Solusi tersebut tidak menyentuh akar masalah, karena alih fungsi lahan merupakan keniscayaan dalam sistem kapitalisme. Sebagai regulator, negara malah memuluskan kepentingan korporasi, tidak sebagai pengurus urusan rakyat.
Berbeda dengan sistem Islam, dalam sistem Islam penguasa hadir di tengah-tengah rakyat, mengurusi semua urusan rakyat termasuk masalah pangan dengan cara menerapkan syariat Islam secara kafah. Kemandirian dan ketahan pangan merupakan hal yang harus diwujudkan oleh negara.
Rasulullah saw. bersabda, "Imam atau khalifah adalah raa'in atau pengurus rakyat, dan dia bertanggung jawab terhadap rakyatnya." (HR. Ahmad, Bukhari).
Islam membagi kekuasaan atas 3 kepemilikan. Kepemilikan individu, kepemilikan umum, kepemilikan negara. Kepemilikan individu adalah harta yang diperoleh individu karena bekerja, hibah, warisan. Individu memiliki wewenang untuk memiliki dan menggunakan kepemilikan individu.

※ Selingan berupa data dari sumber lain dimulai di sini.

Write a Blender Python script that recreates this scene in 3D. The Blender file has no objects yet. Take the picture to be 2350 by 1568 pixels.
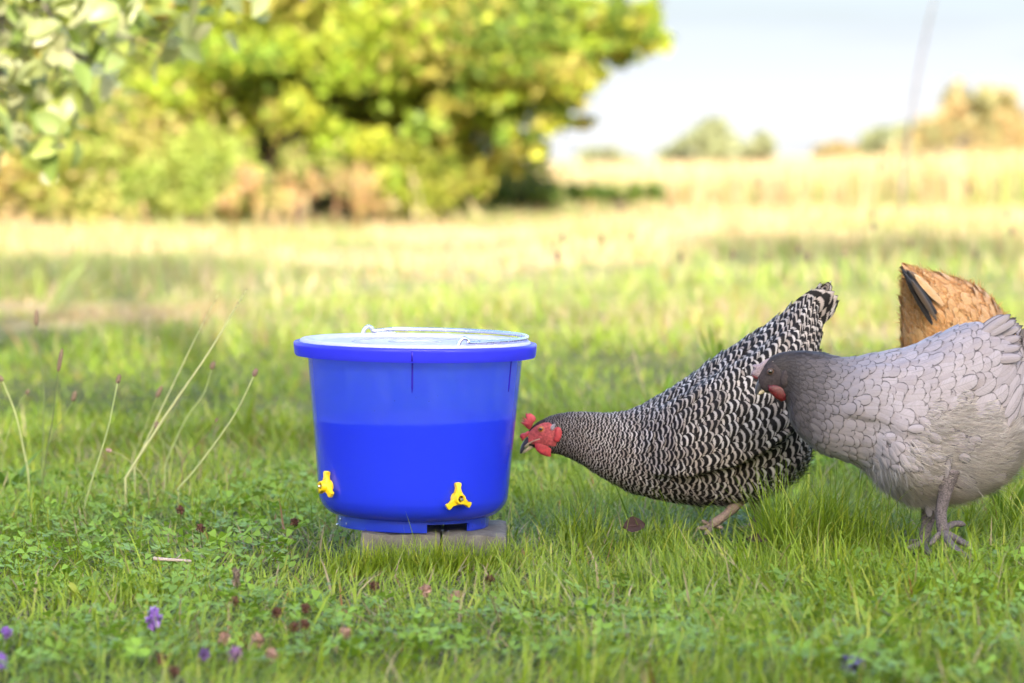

Kepemilikan umum merupakan harta yang jumlahnya tidak terbatas, seperti sumber daya alam (SDA) beraneka macam tambang emas, nikel, batu bara, minyak, gas, hutan, lautan dan sebagainya. Terhadap kepemilikan umum ini, Islam mengamanahkan kepada negara untuk mengelola secara mandiri.
Negara diharamkan menyerahkan pengelolaan kepada individu maupun korporasi. Hasil pengelolaan harta kepemilikan umum akan dikembalikan kepada pemiliknya yakni rakyat dalam bentuk pelayanan kebutuhan dasar publik seperti kesehatan, pendidikan, keamanan kepada seluruh rakyat secara cuma-cuma.
Negara tidak boleh mengalihkan peran ini kepada pihak lain apalagi korporasi. Untuk melaksanakannya, negara menerapkan syariat Islam yang bersumber dari Al-Qur’an maupun hadis. Negara menjadikan pertanian sebagai pilar ekonomi, pemerintah akan mengoptimalkan pengelolaan pertanian sehingga mampu memenuhi kebutuhan pangan seluruh individu rakyat.
Negara akan menerapkan teknologi yang paling unggul. Pemerintah akan membentuk pengadaan benih unggul, pupuk, sarana produksi secara cuma-cuma. Pemerintah juga melakukan pembukaan lahan pertanian dan menghidupkan tanah yang mati dan akan memberikan modal tanpa kompensasi kepada rakyat.
Dalam hal distribusi, pemerintah akan menerapkan prinsip cepat, sederhana dan merata. Negara akan menjamin semua wilayah mampu mengakses bahan pangan. Tidak ada nada ketimpangan antara daerah kaya dan miskin, serta daerah terpencil. Semua mendapatkan akses untuk jaminan kebutuhan pangan.
Untuk menjamin tersedianya pangan, pemerintah melarang praktik menimbun kebutuhan pokok, karena bisa menimbulkan kelangkaan kebutuhan pokok masyarakat.
Hanya dengan penerapan syariat Islam secara kafah maka kebutuhan pangan rakyat akan terpenuhi secara merata, sehingga tidak terjadi kasus kelaparan sampai menimbulkan kematian sebagaimana dalam sistem kapitalisme saat ini. Sebaiknya, seluruh Individu rakyat akan merasakan kesejahteraan. Negara yang baldatun toyyibatun wa robbun ghofur akan menjadi nyata.